> The task
Print all entries precisely as they are written.

** begin Extracted material **

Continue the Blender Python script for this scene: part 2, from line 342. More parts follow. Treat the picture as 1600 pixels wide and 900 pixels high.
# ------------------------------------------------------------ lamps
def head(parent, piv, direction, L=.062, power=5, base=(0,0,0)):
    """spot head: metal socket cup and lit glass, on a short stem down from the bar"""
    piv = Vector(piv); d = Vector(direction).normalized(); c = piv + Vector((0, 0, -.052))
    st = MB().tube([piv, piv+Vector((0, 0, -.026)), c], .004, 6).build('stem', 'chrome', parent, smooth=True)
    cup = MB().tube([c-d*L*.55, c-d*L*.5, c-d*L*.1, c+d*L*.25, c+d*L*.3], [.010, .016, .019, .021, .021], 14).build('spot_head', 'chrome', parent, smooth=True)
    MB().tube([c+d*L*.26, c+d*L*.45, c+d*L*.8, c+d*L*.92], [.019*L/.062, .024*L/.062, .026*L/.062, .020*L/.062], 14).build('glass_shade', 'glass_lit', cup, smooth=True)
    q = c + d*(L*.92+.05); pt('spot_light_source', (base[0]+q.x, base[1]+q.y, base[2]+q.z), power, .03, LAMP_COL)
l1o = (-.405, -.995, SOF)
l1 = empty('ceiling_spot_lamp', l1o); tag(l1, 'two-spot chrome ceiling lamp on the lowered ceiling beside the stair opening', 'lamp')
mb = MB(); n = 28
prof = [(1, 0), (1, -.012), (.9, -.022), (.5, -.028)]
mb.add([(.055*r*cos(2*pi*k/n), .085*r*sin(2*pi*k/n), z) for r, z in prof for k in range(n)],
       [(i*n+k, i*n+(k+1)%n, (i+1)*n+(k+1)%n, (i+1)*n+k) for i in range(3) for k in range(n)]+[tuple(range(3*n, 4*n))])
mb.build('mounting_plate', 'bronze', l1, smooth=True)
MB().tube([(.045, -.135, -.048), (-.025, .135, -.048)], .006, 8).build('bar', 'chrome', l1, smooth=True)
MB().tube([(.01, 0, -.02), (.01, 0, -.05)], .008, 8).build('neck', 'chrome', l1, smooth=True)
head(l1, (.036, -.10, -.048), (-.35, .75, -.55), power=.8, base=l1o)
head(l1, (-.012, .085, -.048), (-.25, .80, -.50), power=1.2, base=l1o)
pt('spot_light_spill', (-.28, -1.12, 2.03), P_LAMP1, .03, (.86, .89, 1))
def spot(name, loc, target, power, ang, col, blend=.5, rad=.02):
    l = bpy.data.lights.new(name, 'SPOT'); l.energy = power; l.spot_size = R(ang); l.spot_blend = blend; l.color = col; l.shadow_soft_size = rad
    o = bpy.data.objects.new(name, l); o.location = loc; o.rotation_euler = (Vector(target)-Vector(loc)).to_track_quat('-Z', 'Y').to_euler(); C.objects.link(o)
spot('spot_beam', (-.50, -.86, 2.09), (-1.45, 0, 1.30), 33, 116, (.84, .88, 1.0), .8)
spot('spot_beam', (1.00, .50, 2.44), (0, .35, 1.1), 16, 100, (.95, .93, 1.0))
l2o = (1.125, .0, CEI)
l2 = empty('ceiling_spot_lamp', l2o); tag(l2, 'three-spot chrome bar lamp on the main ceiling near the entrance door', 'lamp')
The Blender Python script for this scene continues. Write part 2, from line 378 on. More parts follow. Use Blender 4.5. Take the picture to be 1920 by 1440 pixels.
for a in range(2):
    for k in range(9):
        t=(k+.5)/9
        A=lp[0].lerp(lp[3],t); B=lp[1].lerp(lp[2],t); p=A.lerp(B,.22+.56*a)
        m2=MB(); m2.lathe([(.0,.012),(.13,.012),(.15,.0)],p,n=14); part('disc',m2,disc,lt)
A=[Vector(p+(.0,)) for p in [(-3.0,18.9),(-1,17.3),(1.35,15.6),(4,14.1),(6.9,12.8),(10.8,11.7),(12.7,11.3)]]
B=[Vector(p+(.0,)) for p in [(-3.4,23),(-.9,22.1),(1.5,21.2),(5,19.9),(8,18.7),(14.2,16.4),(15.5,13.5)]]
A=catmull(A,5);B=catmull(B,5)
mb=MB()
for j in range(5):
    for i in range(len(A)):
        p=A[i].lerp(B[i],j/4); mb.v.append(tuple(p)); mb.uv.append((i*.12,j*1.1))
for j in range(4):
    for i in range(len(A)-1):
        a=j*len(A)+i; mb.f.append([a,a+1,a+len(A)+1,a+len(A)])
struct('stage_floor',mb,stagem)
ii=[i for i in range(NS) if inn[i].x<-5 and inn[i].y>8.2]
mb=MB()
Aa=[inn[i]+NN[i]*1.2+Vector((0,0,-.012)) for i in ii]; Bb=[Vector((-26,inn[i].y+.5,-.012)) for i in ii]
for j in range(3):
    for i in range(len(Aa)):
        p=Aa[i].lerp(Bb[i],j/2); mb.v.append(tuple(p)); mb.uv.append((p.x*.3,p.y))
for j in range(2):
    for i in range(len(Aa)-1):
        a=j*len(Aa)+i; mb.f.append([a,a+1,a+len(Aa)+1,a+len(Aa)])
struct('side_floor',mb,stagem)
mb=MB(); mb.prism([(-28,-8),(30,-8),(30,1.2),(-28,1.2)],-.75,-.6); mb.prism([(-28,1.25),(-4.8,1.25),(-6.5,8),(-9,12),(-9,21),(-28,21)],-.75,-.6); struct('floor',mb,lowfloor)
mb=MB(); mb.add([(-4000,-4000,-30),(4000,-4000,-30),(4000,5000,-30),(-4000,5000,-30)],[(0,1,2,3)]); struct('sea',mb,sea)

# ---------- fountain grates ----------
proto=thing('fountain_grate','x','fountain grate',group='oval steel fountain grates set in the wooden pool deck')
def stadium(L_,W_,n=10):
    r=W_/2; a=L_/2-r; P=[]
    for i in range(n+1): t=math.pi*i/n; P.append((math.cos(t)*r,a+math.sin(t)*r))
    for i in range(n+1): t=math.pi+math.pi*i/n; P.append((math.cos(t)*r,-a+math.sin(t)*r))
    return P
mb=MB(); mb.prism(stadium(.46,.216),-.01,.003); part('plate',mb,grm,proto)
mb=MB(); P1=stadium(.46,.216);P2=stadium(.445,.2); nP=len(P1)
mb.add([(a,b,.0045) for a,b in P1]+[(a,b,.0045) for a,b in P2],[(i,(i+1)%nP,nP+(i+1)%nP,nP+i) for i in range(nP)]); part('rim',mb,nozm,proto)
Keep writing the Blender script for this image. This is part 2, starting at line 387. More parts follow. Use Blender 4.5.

** end Extracted material **

> Worked solution
Continue the Blender Python script for this scene: part 2, from line 342. More parts follow. Treat the picture as 1600 pixels wide and 900 pixels high.
# ------------------------------------------------------------ lamps
def head(parent, piv, direction, L=.062, power=5, base=(0,0,0)):
    """spot head: metal socket cup and lit glass, on a short stem down from the bar"""
    piv = Vector(piv); d = Vector(direction).normalized(); c = piv + Vector((0, 0, -.052))
    st = MB().tube([piv, piv+Vector((0, 0, -.026)), c], .004, 6).build('stem', 'chrome', parent, smooth=True)
    cup = MB().tube([c-d*L*.55, c-d*L*.5, c-d*L*.1, c+d*L*.25, c+d*L*.3], [.010, .016, .019, .021, .021], 14).build('spot_head', 'chrome', parent, smooth=True)
    MB().tube([c+d*L*.26, c+d*L*.45, c+d*L*.8, c+d*L*.92], [.019*L/.062, .024*L/.062, .026*L/.062, .020*L/.062], 14).build('glass_shade', 'glass_lit', cup, smooth=True)
    q = c + d*(L*.92+.05); pt('spot_light_source', (base[0]+q.x, base[1]+q.y, base[2]+q.z), power, .03, LAMP_COL)
l1o = (-.405, -.995, SOF)
l1 = empty('ceiling_spot_lamp', l1o); tag(l1, 'two-spot chrome ceiling lamp on the lowered ceiling beside the stair opening', 'lamp')
mb = MB(); n = 28
prof = [(1, 0), (1, -.012), (.9, -.022), (.5, -.028)]
mb.add([(.055*r*cos(2*pi*k/n), .085*r*sin(2*pi*k/n), z) for r, z in prof for k in range(n)],
       [(i*n+k, i*n+(k+1)%n, (i+1)*n+(k+1)%n, (i+1)*n+k) for i in range(3) for k in range(n)]+[tuple(range(3*n, 4*n))])
mb.build('mounting_plate', 'bronze', l1, smooth=True)
MB().tube([(.045, -.135, -.048), (-.025, .135, -.048)], .006, 8).build('bar', 'chrome', l1, smooth=True)
MB().tube([(.01, 0, -.02), (.01, 0, -.05)], .008, 8).build('neck', 'chrome', l1, smooth=True)
head(l1, (.036, -.10, -.048), (-.35, .75, -.55), power=.8, base=l1o)
head(l1, (-.012, .085, -.048), (-.25, .80, -.50), power=1.2, base=l1o)
pt('spot_light_spill', (-.28, -1.12, 2.03), P_LAMP1, .03, (.86, .89, 1))
def spot(name, loc, target, power, ang, col, blend=.5, rad=.02):
    l = bpy.data.lights.new(name, 'SPOT'); l.energy = power; l.spot_size = R(ang); l.spot_blend = blend; l.color = col; l.shadow_soft_size = rad
    o = bpy.data.objects.new(name, l); o.location = loc; o.rotation_euler = (Vector(target)-Vector(loc)).to_track_quat('-Z', 'Y').to_euler(); C.objects.link(o)
spot('spot_beam', (-.50, -.86, 2.09), (-1.45, 0, 1.30), 33, 116, (.84, .88, 1.0), .8)
spot('spot_beam', (1.00, .50, 2.44), (0, .35, 1.1), 16, 100, (.95, .93, 1.0))
l2o = (1.125, .0, CEI)
l2 = empty('ceiling_spot_lamp', l2o); tag(l2, 'three-spot chrome bar lamp on the main ceiling near the entrance door', 'lamp')
The Blender Python script for this scene continues. Write part 2, from line 378 on. More parts follow. Use Blender 4.5. Take the picture to be 1920 by 1440 pixels.
for a in range(2):
    for k in range(9):
        t=(k+.5)/9
        A=lp[0].lerp(lp[3],t); B=lp[1].lerp(lp[2],t); p=A.lerp(B,.22+.56*a)
        m2=MB(); m2.lathe([(.0,.012),(.13,.012),(.15,.0)],p,n=14); part('disc',m2,disc,lt)
A=[Vector(p+(.0,)) for p in [(-3.0,18.9),(-1,17.3),(1.35,15.6),(4,14.1),(6.9,12.8),(10.8,11.7),(12.7,11.3)]]
B=[Vector(p+(.0,)) for p in [(-3.4,23),(-.9,22.1),(1.5,21.2),(5,19.9),(8,18.7),(14.2,16.4),(15.5,13.5)]]
A=catmull(A,5);B=catmull(B,5)
mb=MB()
for j in range(5):
    for i in range(len(A)):
        p=A[i].lerp(B[i],j/4); mb.v.append(tuple(p)); mb.uv.append((i*.12,j*1.1))
for j in range(4):
    for i in range(len(A)-1):
        a=j*len(A)+i; mb.f.append([a,a+1,a+len(A)+1,a+len(A)])
struct('stage_floor',mb,stagem)
ii=[i for i in range(NS) if inn[i].x<-5 and inn[i].y>8.2]
mb=MB()
Aa=[inn[i]+NN[i]*1.2+Vector((0,0,-.012)) for i in ii]; Bb=[Vector((-26,inn[i].y+.5,-.012)) for i in ii]
for j in range(3):
    for i in range(len(Aa)):
        p=Aa[i].lerp(Bb[i],j/2); mb.v.append(tuple(p)); mb.uv.append((p.x*.3,p.y))
for j in range(2):
    for i in range(len(Aa)-1):
        a=j*len(Aa)+i; mb.f.append([a,a+1,a+len(Aa)+1,a+len(Aa)])
struct('side_floor',mb,stagem)
mb=MB(); mb.prism([(-28,-8),(30,-8),(30,1.2),(-28,1.2)],-.75,-.6); mb.prism([(-28,1.25),(-4.8,1.25),(-6.5,8),(-9,12),(-9,21),(-28,21)],-.75,-.6); struct('floor',mb,lowfloor)
mb=MB(); mb.add([(-4000,-4000,-30),(4000,-4000,-30),(4000,5000,-30),(-4000,5000,-30)],[(0,1,2,3)]); struct('sea',mb,sea)

# ---------- fountain grates ----------
proto=thing('fountain_grate','x','fountain grate',group='oval steel fountain grates set in the wooden pool deck')
def stadium(L_,W_,n=10):
    r=W_/2; a=L_/2-r; P=[]
    for i in range(n+1): t=math.pi*i/n; P.append((math.cos(t)*r,a+math.sin(t)*r))
    for i in range(n+1): t=math.pi+math.pi*i/n; P.append((math.cos(t)*r,-a+math.sin(t)*r))
    return P
mb=MB(); mb.prism(stadium(.46,.216),-.01,.003); part('plate',mb,grm,proto)
mb=MB(); P1=stadium(.46,.216);P2=stadium(.445,.2); nP=len(P1)
mb.add([(a,b,.0045) for a,b in P1]+[(a,b,.0045) for a,b in P2],[(i,(i+1)%nP,nP+(i+1)%nP,nP+i) for i in range(nP)]); part('rim',mb,nozm,proto)
Keep writing the Blender script for this image. This is part 2, starting at line 387. More parts follow. Use Blender 4.5.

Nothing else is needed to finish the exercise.